Question: How do I compute its homology groups via the serre spectral sequence ${\displaystyle E_{p,q}^{2}=H_{p}(S^3,H_{q}(\vee_6 S^2))\Rightarrow H_{p+q}(X)}$ and what exactly went wrong on my attempt.
My incorrect attempt:
Using that $H_p(S^3;\mathbb Z^6)$ is $\mathbb Z^6$, if $p=0,3$ and $0$ otherwise and $H_q(\bigvee_6 S^2) $ is $\mathbb Z^6$, if $q=0,2$ and $0$ otherwise, we get for the $E^2$ terms of the spectral sequence: $E_{p,q}^{2}=\mathbb Z^6$ if $p=0,3 \wedge q=0,2$ and otherwise $E_{p,q}^{2}=0$.

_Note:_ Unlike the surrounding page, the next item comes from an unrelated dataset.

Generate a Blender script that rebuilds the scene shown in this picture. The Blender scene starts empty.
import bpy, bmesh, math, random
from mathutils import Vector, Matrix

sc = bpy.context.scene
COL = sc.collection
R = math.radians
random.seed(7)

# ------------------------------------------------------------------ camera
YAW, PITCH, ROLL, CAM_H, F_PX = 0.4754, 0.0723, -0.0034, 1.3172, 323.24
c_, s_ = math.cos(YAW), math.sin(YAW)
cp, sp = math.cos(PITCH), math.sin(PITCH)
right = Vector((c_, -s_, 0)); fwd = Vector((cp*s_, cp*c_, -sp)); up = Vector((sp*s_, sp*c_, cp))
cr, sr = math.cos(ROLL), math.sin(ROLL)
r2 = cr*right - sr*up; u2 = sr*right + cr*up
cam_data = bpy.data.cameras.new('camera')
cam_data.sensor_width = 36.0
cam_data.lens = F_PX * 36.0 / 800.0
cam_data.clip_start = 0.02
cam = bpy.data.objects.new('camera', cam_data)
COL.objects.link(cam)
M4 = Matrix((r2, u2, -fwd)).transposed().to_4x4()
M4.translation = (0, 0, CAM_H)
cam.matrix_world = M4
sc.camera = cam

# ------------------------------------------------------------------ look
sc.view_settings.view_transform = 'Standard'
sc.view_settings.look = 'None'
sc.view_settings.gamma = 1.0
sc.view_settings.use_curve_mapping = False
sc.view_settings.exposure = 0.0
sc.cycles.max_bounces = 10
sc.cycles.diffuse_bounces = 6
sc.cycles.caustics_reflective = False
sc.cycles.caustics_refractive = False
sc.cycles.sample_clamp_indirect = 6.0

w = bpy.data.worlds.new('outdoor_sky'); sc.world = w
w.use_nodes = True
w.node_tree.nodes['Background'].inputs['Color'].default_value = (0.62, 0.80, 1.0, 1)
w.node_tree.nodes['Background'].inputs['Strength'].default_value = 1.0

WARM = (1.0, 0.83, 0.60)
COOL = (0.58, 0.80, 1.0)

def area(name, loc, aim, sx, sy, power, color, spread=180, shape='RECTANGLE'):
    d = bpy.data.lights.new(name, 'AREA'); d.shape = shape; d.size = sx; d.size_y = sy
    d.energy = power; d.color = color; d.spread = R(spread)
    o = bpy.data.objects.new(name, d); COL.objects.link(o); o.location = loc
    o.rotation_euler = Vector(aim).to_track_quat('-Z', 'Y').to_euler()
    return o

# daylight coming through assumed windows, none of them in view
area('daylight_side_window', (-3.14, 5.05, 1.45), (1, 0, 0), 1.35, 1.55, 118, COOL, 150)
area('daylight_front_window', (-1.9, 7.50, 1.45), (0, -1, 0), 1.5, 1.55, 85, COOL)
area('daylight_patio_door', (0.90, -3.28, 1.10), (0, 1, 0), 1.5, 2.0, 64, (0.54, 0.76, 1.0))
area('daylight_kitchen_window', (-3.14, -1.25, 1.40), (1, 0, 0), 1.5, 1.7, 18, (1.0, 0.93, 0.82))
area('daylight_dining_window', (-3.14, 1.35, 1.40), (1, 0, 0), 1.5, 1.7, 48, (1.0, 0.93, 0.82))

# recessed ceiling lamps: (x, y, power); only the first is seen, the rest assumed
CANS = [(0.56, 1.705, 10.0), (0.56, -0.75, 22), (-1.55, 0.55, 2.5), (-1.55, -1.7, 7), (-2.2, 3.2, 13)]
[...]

Therefore the differential map $d_2:E_{p,q}^{2} \to E_{p-2,q+1}^{2}$ is trivial for every $p,q$ (either $p\neq 0,3$ or $p-2 \neq 0,3)$. This implies $E_{p,q}^{2} = E_{p,q}^{\infty}$. Furthermore we get the terms $E_{p,q}^{\infty}$ isomorphic to the successive quotients $F^p_{p+q}/F^{p-1}_{p+q}$ in a filtration $0 \subset F^0_{p+q} \subset \dots \subset F^{p+q}_{p+q} = H_{p+q}(X)$ of $H_{p+q}(X)$.
Hence we have
- $F^0_{0}/ 0=E_{0,0}^{\infty}=\mathbb Z^6$
- $F^3_{3}/F^2_{3} =E_{3,0}^{\infty}=\mathbb Z^6$
- $F^0_{2}/ 0=E_{0,2}^{\infty}=\mathbb Z^6$
- $F^3_{5}/F^2_{5} =E_{3,2}^{\infty}=\mathbb Z^6$
and all the other quotients are $0$, since the other $E_{p,q}^{\infty}$ are zero.
We conclude:
$F^2_{3} = F^2_{5}=0$
$H_{0}(X) = F^0_{0}= \mathbb Z^6$
$H_{2}(X) = F^0_{2}= \mathbb Z^6$
$H_{3}(X) =F^3_{3}= \mathbb Z^6$
$H_{5}(X) = F^3_{5}= \mathbb Z^6 $
$H_n(X)=0$ for $n\neq 0,2,3,5$.
THe formula you wrote for $H^0(\bigwedge^6 S^2)$ is not correct; this wedge of spheres is connected and so its zeroth cohomology has rank one.